En el encuadre ingresan dos hombres y una mujer vestidos con trajes formales y cargados de maletas. Se encuentran en el interior de una mansión y acaban de volver de un viaje turístico a Egipto. Lucen cansados, aunque felices con el retorno. Detrás de ellos ingresa un hombre joven con indumentaria de arqueólogo. Mientras los primeros hombres comentan que no volverán a “mirar un camello” y la mujer señala que no ve la “hora de cambiarme de ropa e ir a los clubs”, el joven investigador está impresionado de conocer ese “lugar estupendo”.

“No dejo de pensar que hace 24 horas estaba en Egipto —dice y agrega después de una pausa—: No conocía a nadie de esta gente maravillosa y aquí estoy, al borde de un alocado fin de semana en Manhattan”. Y continúa la conversación con unos martinis secos que ofrece el anfitrión y que el arqueólogo no acepta cordialmente. En esta escena se produce el punto de quiebre, cuando ella la ha visto varias veces…

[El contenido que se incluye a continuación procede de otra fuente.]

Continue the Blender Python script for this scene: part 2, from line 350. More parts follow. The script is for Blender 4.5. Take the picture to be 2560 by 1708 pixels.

“No conocía a nadie de esta gente maravillosa… —repite él, pero esta vez algo se trastoca: titubea, mira con inquietud la platea— y aquí estoy, al borde de un alocado fin de semana en Manhattan…”. De pronto fija su mirada en un punto del público y se dirige a alguien en particular. Exclama: “¡Dios mío, realmente te debe gustar esta película!”. En su butaca, Cecilia se siente aludida. “¿Yo?”, pregunta desconcertada. “Has estado allí todo el día —dice él y agrega—: Antes te vi dos veces”. Ella vuelve a preguntar: “¿Te refieres a mí?”. “Sí, tú. Has estado… Es la quinta vez que la miras”. Un zoom acerca a él a la pantalla. “Debo hablarte”, suplica a la vez que consigue escapar de la ficción. Los otros personajes le reclaman: “¡Escucha, estás del lado equivocado! ¡Regresa, estamos en medio de una historia!”. Él responde muy suelto de huesos: “Quiero echar un vistazo. Sigan sin mí”.

Se acerca a su butaca y le pregunta: “¿Quién eres?”. “Ce… Cecilia”, balbucea ella. Él la toma de la mano y la apura a seguirlo: “Vayamos a un lugar donde podamos hablar”. “¡Estás en la película!”, aclara ella. “¡No, Cecilia, estoy libre!”, exclama el galán.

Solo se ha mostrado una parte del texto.